Paris
ParisFlash 90

Fourteen Jewish women from the community of Bonneuil-sur-Marne, southeast of Paris, fell ill as a result of an anti-Semitic poison attack Monday.

The electronic lock to the community's synagogue had been coated with a chemical substance, and the 14 women who touched the lock fell ill, according to the Jewish Press.

The women had come to the closed synagogue at around 9 p.m. to take part in a meeting. Ralph Botbol, president of the synagogue, said that just after their arrival, two women began experiencing itching in their hands, and one woman’s face “swelled significantly.”

Several more congregants began experiencing intense burning sensations in their eyes and itchy rashes on their skin.
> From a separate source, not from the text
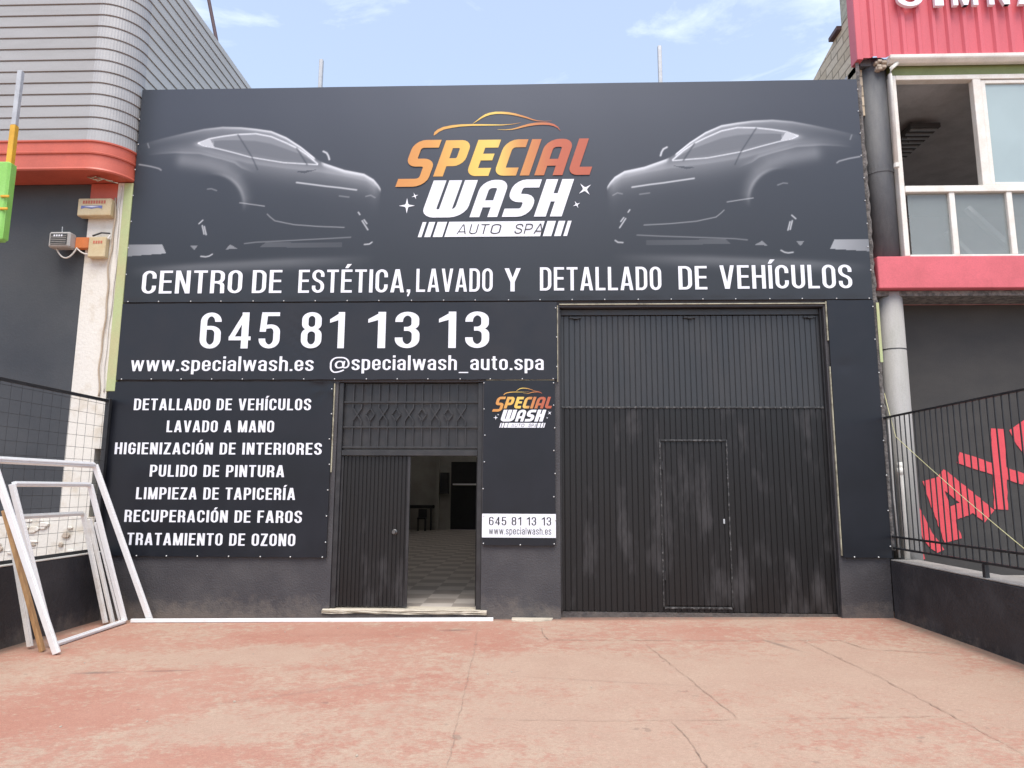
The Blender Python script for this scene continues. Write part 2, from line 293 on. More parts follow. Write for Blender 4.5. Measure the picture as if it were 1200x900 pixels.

Emergency services were alerted. About 25 firemen rushed to the synagogue, where they treated the congregants and traced their condition to the digital lock, which had been sprayed or daubed with a “nonlethal irritant” that was sent to a police forensic lab for analysis.

Every woman who had touched the lock experienced the burning sensations.

Initial analyses conducted on Tuesday disclosed that the poison used was “tear gas, very diluted with water,” the Jewish Press report added.

The president of the synagogue filed a complaint for what he said was an “anti-Semitic act.”

The prosecutor at Creteil launched an investigation Tuesday on suspicion of “aggravated violence,” in the matter of the poisoning.